Arrived in Saline, Mr. Hunter lost no time in putting himself in communication with the sheriff there, who seemed to Mr. Hunter not to be entirely reliable; indeed, from a careful survey of faces of the loungers in the bar-room of the one-horse town of border settlers, the sheriff appeared to be hand-in-glove with the thief, so he concluded that his only chance of any help in the matter could come from the landlord and the telegraph operator,—the latter having sent messages from the rogue to Aurora, while detained there by the depth of snow. But no time was to be lost, and a desperate effort must be made.
Mr. Hunter went into the bar-room with the sheriff, after breakfast, and a crowd was sitting around the stove. The rogue was sent for with a message that "a gentleman wished to speak with him." He came into the room presently, picking his teeth, and putting on an assumed air of indifference; he looked at the detective with a coolness quite refreshing, as he stepped up to the bar and called for cigars, saying, "Gentlemen, who'll have a smoke? I don't see any gentleman here that I know, besides myself."
"How are you, Ned?" said Mr. Hunter. "You don't know me?"
"Gentlemen," replied he, "on my honor, before God, I never saw this man before in my life! This is a put-up game of a man named Stone, to bilk me out of my fast horse; and (putting his hand on his six-shooter in his belt) no man shall get this horse, which I bought, or me either, alive."
The detective with great presence of mind assured him that his game was up; that the first motion he made of resistance he was a dead man! Then drawing a pair of manacles from his pocket, he soon clasped them on his prisoner's wrists, and relieved the rogue of his pistols, handing them over to the barkeeper for safety.
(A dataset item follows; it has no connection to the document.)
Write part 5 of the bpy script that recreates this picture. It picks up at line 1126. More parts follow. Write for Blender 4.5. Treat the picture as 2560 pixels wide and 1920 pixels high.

He was taken to his room to pick up his traps, until the horse could be saddled up to return.
By this time a reaction had taken place among the crowd, who seemed to sympathize with the thief, and some exclaimed against taking him, and for all they knew, he might be innocent. Here was a new danger not expected. If these fifteen or twenty hard-looking customers should take it into their heads to vote the man guiltless, there was an end to justice, and the detective might find himself suspended from the nearest cottonwood limb of a tree, dangling like Mohammed's coffin, between heaven and earth! But as good luck would have it, the irons pressed tightly and painfully on the wrists of the captive, and he cried from his room, "Hunter! oh, Hunter! come and loose these cursed irons,—they're killing me!"
"Now, gentlemen," said Hunter, "you see whether he knows me or not." To the prisoner he said, "I'll loosen them if you'll tell all about it." He came in and said, "Yes, I stole the horse; I'm a thief, and that man is a detective of the government from Cheyenne."
Of course, here all danger should end, and my story cease. But the truth is, something new turned up very often to embarrass the journey back to Cheyenne. After leaving Fort Harker, a new dodge was attempted, but different from the one that Paddy essayed when he greased the horse's mouth to save the oats. Leaving the culprit in irons at Fort Harker, the detective proceeded on to Fort Ellsworth, Kansas, from which place he started in the morning with his horse, in high hopes of reaching Cheyenne in a few days.
But alas for the vanity of human hopes and expectations! Having ridden about fifteen miles, the horse came to a sudden pause, and acted like one afflicted with spring-halt. Stopping at a ranch near by, after a careful examination, it was found that some precious villains had tied some silk cords on his legs underneath the fetlocks, thoroughly crippling him, so he could hardly move a limb. They hoped to lame the horse till he could be stolen again! But it was not successful. This journey of seventeen hundred miles cost the sum of six hundred dollars. But the horses were valued at fifteen hundred dollars, and it was right to put a stop, if possible, to the crime so common in the West of stealing horses, and one which subjects the culprit to a ball in his body, if needful to recapture stolen stock, and all say it is just and right, as a man's horse there may, in some cases, be "his life."
But the fellow while in limbo sawed off the chain and ball from his leg and escaped. He, moreover, had the impudence to write a saucy letter to Mr. Hunter, telling him "that the caged bird had flown, and the probability of their never meeting again!"